======== SUPPLIED INFORMATION ========

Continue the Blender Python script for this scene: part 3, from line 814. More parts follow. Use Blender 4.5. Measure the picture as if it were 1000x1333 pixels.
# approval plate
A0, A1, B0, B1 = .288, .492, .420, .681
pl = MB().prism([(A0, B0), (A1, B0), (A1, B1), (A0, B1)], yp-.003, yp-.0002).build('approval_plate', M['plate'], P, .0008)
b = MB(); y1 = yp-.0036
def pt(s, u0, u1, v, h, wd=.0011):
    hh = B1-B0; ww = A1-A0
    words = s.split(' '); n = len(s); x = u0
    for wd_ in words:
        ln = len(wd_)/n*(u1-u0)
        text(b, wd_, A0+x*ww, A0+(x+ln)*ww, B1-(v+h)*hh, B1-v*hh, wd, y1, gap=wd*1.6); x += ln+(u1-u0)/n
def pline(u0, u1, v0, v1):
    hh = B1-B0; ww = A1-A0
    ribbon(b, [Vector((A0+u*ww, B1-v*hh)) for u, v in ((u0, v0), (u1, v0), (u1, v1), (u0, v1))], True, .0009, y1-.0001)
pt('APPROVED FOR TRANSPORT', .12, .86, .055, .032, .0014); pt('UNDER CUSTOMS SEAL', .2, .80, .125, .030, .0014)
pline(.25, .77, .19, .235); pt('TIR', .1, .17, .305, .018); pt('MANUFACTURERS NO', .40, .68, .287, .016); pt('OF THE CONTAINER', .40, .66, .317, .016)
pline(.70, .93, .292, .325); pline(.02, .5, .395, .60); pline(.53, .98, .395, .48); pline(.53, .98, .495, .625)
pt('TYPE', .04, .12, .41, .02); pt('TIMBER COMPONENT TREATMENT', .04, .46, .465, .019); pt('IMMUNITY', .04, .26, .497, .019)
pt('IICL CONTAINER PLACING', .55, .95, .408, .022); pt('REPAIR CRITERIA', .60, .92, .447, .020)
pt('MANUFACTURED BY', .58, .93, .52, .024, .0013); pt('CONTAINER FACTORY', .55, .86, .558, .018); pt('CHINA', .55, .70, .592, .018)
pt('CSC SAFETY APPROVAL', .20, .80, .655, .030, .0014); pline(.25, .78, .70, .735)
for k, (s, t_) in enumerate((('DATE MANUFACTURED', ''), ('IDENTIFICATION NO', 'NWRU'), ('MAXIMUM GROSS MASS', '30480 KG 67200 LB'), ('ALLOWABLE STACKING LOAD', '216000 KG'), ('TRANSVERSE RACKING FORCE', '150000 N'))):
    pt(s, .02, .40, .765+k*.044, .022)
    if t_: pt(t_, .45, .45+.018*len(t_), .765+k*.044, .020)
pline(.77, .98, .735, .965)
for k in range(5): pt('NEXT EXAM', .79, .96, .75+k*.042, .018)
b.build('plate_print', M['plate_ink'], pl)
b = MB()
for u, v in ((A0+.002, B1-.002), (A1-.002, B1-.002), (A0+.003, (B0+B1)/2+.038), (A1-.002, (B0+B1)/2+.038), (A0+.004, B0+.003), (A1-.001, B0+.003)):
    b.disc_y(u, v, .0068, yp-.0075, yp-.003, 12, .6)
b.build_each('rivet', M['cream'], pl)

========

Quote the entire listing above exactly.

Continue the Blender Python script for this scene: part 3, from line 814. More parts follow. Use Blender 4.5. Measure the picture as if it were 1000x1333 pixels.
# approval plate
A0, A1, B0, B1 = .288, .492, .420, .681
pl = MB().prism([(A0, B0), (A1, B0), (A1, B1), (A0, B1)], yp-.003, yp-.0002).build('approval_plate', M['plate'], P, .0008)
b = MB(); y1 = yp-.0036
def pt(s, u0, u1, v, h, wd=.0011):
    hh = B1-B0; ww = A1-A0
    words = s.split(' '); n = len(s); x = u0
    for wd_ in words:
        ln = len(wd_)/n*(u1-u0)
        text(b, wd_, A0+x*ww, A0+(x+ln)*ww, B1-(v+h)*hh, B1-v*hh, wd, y1, gap=wd*1.6); x += ln+(u1-u0)/n
def pline(u0, u1, v0, v1):
    hh = B1-B0; ww = A1-A0
    ribbon(b, [Vector((A0+u*ww, B1-v*hh)) for u, v in ((u0, v0), (u1, v0), (u1, v1), (u0, v1))], True, .0009, y1-.0001)
pt('APPROVED FOR TRANSPORT', .12, .86, .055, .032, .0014); pt('UNDER CUSTOMS SEAL', .2, .80, .125, .030, .0014)
pline(.25, .77, .19, .235); pt('TIR', .1, .17, .305, .018); pt('MANUFACTURERS NO', .40, .68, .287, .016); pt('OF THE CONTAINER', .40, .66, .317, .016)
pline(.70, .93, .292, .325); pline(.02, .5, .395, .60); pline(.53, .98, .395, .48); pline(.53, .98, .495, .625)
pt('TYPE', .04, .12, .41, .02); pt('TIMBER COMPONENT TREATMENT', .04, .46, .465, .019); pt('IMMUNITY', .04, .26, .497, .019)
pt('IICL CONTAINER PLACING', .55, .95, .408, .022); pt('REPAIR CRITERIA', .60, .92, .447, .020)
pt('MANUFACTURED BY', .58, .93, .52, .024, .0013); pt('CONTAINER FACTORY', .55, .86, .558, .018); pt('CHINA', .55, .70, .592, .018)
pt('CSC SAFETY APPROVAL', .20, .80, .655, .030, .0014); pline(.25, .78, .70, .735)
for k, (s, t_) in enumerate((('DATE MANUFACTURED', ''), ('IDENTIFICATION NO', 'NWRU'), ('MAXIMUM GROSS MASS', '30480 KG 67200 LB'), ('ALLOWABLE STACKING LOAD', '216000 KG'), ('TRANSVERSE RACKING FORCE', '150000 N'))):
    pt(s, .02, .40, .765+k*.044, .022)
    if t_: pt(t_, .45, .45+.018*len(t_), .765+k*.044, .020)
pline(.77, .98, .735, .965)
for k in range(5): pt('NEXT EXAM', .79, .96, .75+k*.042, .018)
b.build('plate_print', M['plate_ink'], pl)
b = MB()
for u, v in ((A0+.002, B1-.002), (A1-.002, B1-.002), (A0+.003, (B0+B1)/2+.038), (A1-.002, (B0+B1)/2+.038), (A0+.004, B0+.003), (A1-.001, B0+.003)):
    b.disc_y(u, v, .0068, yp-.0075, yp-.003, 12, .6)
b.build_each('rivet', M['cream'], pl)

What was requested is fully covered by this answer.